**EXERCISE REQUIREMENTS**
Pick every line from the data that holds the word "Blender".

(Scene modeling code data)

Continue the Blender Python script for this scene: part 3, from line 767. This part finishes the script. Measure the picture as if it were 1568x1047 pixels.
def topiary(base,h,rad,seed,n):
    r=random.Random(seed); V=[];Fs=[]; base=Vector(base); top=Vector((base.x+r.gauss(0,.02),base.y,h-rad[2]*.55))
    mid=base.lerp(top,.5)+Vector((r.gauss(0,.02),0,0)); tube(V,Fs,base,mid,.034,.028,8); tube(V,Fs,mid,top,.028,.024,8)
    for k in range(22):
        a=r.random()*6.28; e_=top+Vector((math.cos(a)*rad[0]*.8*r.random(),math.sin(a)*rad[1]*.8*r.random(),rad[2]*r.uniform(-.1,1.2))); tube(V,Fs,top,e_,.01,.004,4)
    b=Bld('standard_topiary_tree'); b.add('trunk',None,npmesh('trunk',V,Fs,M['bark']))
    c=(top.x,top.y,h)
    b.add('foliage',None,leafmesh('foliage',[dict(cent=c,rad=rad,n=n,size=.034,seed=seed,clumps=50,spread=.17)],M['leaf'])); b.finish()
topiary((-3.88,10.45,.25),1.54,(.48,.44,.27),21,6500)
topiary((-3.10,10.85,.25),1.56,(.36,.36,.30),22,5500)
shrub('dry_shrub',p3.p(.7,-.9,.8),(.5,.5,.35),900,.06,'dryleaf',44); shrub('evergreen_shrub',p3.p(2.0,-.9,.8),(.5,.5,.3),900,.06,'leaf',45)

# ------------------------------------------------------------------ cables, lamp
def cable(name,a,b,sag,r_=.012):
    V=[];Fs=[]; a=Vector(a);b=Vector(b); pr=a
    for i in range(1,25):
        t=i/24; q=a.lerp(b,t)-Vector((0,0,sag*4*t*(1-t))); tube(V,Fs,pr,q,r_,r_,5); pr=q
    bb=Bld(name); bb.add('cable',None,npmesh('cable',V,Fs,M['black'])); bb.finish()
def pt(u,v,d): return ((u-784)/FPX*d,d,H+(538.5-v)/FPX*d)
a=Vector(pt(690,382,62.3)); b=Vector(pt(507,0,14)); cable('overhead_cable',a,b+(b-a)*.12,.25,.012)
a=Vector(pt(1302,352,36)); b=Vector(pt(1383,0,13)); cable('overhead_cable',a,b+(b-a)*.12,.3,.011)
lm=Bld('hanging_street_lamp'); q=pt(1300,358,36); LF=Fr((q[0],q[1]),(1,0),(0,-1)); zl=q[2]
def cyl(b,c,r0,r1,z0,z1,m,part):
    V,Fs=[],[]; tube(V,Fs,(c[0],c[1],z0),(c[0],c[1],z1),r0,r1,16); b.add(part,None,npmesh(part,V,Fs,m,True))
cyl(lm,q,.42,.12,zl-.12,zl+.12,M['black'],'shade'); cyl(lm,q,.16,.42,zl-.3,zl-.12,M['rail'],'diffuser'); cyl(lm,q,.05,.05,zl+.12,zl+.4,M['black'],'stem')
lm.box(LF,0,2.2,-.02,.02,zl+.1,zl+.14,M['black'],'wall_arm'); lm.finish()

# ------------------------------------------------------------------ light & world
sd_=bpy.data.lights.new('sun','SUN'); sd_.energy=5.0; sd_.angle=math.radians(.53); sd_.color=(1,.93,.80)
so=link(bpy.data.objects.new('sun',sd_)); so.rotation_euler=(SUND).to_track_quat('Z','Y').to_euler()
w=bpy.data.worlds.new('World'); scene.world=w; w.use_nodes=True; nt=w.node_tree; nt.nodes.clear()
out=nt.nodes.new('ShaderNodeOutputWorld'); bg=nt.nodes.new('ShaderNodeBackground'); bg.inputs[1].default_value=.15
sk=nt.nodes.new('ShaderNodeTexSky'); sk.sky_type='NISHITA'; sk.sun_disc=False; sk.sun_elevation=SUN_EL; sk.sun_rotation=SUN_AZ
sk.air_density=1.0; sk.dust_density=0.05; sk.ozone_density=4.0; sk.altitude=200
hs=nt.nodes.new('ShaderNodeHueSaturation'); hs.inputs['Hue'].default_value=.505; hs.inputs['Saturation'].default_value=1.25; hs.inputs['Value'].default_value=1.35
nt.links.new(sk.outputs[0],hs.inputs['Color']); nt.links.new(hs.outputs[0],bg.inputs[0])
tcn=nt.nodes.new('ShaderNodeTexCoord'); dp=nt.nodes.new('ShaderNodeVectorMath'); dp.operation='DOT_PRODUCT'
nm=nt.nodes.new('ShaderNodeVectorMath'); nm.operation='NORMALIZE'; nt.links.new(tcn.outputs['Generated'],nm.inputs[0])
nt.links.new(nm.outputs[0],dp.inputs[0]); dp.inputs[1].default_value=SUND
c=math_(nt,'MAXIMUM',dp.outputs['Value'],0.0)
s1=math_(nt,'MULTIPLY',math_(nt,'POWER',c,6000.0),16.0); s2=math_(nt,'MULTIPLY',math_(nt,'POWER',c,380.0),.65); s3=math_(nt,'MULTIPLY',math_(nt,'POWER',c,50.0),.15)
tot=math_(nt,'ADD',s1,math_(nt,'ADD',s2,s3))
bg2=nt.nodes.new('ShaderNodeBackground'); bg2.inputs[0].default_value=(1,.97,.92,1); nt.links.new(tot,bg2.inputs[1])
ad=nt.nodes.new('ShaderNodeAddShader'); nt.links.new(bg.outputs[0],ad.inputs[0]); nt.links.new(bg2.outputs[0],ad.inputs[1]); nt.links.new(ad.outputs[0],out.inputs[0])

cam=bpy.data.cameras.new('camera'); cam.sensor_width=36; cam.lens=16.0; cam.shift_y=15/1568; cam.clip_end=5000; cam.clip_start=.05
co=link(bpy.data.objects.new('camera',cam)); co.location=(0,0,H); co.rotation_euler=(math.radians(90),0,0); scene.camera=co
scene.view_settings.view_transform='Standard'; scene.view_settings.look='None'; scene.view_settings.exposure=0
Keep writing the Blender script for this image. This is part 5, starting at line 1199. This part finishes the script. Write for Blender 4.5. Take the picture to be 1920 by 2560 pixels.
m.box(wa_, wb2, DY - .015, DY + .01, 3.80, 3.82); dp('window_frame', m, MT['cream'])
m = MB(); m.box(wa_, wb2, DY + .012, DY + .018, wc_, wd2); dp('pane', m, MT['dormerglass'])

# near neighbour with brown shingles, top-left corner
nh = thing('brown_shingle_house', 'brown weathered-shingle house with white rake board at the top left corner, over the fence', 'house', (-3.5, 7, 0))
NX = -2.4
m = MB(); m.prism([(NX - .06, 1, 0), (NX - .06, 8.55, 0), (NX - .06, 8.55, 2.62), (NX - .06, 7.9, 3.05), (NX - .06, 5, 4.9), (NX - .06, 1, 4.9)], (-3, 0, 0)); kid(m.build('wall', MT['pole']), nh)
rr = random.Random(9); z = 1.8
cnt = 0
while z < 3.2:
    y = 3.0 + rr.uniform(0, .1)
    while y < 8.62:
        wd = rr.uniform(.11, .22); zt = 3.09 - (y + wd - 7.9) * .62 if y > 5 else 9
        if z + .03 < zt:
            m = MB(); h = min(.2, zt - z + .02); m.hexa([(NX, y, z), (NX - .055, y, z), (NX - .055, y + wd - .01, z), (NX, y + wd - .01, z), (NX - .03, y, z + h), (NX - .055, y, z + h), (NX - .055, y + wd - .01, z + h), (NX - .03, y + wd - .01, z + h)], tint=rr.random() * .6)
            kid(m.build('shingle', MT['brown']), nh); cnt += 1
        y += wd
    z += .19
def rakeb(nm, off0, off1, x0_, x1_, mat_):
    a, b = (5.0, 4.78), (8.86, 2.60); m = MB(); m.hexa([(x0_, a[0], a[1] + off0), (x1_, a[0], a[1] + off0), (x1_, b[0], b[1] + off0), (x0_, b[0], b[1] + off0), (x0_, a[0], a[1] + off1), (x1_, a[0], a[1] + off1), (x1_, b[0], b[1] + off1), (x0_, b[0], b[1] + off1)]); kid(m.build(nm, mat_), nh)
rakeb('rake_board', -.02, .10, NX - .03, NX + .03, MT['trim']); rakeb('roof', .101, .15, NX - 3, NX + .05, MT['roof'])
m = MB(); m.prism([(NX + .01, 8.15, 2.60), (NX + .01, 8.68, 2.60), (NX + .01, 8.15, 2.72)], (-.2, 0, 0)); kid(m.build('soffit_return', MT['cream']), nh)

**COMPLETE OUTPUT**
Continue the Blender Python script for this scene: part 3, from line 767. This part finishes the script. Measure the picture as if it were 1568x1047 pixels.
Keep writing the Blender script for this image. This is part 5, starting at line 1199. This part finishes the script. Write for Blender 4.5. Take the picture to be 1920 by 2560 pixels.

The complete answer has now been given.